▸ **MATERIAL**
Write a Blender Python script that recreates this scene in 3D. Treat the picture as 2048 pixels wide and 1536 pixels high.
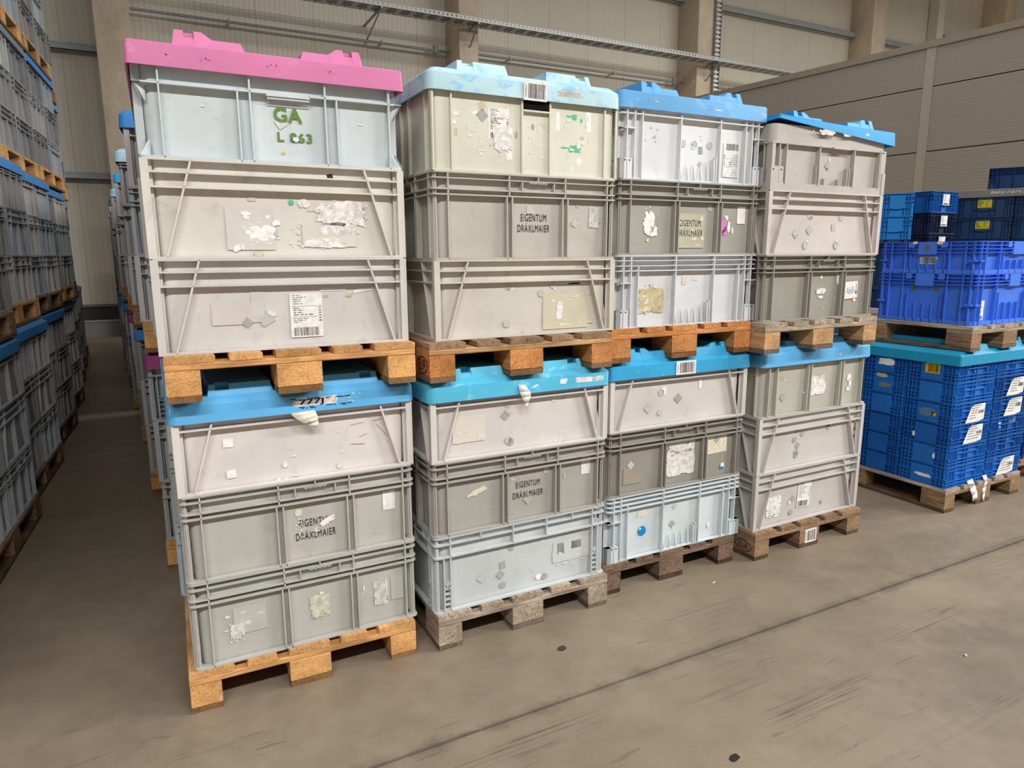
import bpy, bmesh, math, random
from mathutils import Vector, Matrix
from math import sin, cos, pi

for _o in list(bpy.data.objects):
    bpy.data.objects.remove(_o)
SC = bpy.context.scene
COL = SC.collection

# ------------------------------------------------------------------ camera
def _camera():
    yaw, pit, rol = 0.4767, -0.1881, -0.0046
    f = Vector((sin(yaw)*cos(pit), cos(yaw)*cos(pit), sin(pit)))
    r0 = Vector((cos(yaw), -sin(yaw), 0)); u0 = r0.cross(f)
    r = cos(rol)*r0 + sin(rol)*u0
    u = -sin(rol)*r0 + cos(rol)*u0
    cd = bpy.data.cameras.new('camera'); co = bpy.data.objects.new('camera', cd)
    COL.objects.link(co)
    cd.sensor_fit = 'HORIZONTAL'; cd.sensor_width = 36.0
    cd.lens = 1367.79/2048*36.0
    cd.clip_start = 0.05; cd.clip_end = 200
    m = Matrix((( r.x, u.x, -f.x, -0.0039), (r.y, u.y, -f.y, -2.3632), (r.z, u.z, -f.z, 1.5388), (0, 0, 0, 1)))
    co.matrix_world = m
    SC.camera = co
_camera()

# ------------------------------------------------------------------ light
SC.view_settings.view_transform = 'Standard'
SC.view_settings.look = 'None'
SC.view_settings.gamma = 1.0
SC.view_settings.use_curve_mapping = False
SC.view_settings.exposure = 0.0
W = bpy.data.worlds.new('hall_air'); SC.world = W
W.use_nodes = True
W.node_tree.nodes['Background'].inputs[0].default_value = (1.0, 0.97, 0.93, 1)
W.node_tree.nodes['Background'].inputs[1].default_value = 0.16

def lamp(name, x, y, z, sx, sy, power, rx=0.0, col=(1.0, 0.99, 0.965)):
    l = bpy.data.lights.new(name, 'AREA'); l.shape = 'RECTANGLE'
    l.size = sx; l.size_y = sy; l.energy = power; l.color = col
    o = bpy.data.objects.new(name, l); COL.objects.link(o)
    o.location = (x, y, z); o.rotation_euler = (rx, 0, 0)
    return o
# rows of ceiling strip lights above the main corridor and beyond (out of the frame)
lamp('ceiling_strip_light', 20, -3.2, 9.5, 14, .7, 2570)
lamp('ceiling_strip_light', 2.5, -8.5, 9.5, 5, .7, 960)
lamp('ceiling_strip_light', 8, -8.5, 9.5, 6, .7, 90)
lamp('ceiling_strip_light', -4, -8.5, 9.5, 6, .7, 1130)
lamp('ceiling_strip_light', 20, -8.5, 9.5, 14, .7, 5900)
lamp('ceiling_strip_light', 5, 5.5, 10, 5, .7, 170)
lamp('ceiling_strip_light', 13, 5.5, 10, 8, .7, 290)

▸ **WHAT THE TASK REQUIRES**
Would you reproduce the lines above, from the very first through the line containing "COL = SC.collection", exactly and without the pictures?

▸ **SOLUTION**
Write a Blender Python script that recreates this scene in 3D. Treat the picture as 2048 pixels wide and 1536 pixels high.
import bpy, bmesh, math, random
from mathutils import Vector, Matrix
from math import sin, cos, pi

for _o in list(bpy.data.objects):
    bpy.data.objects.remove(_o)
SC = bpy.context.scene
COL = SC.collection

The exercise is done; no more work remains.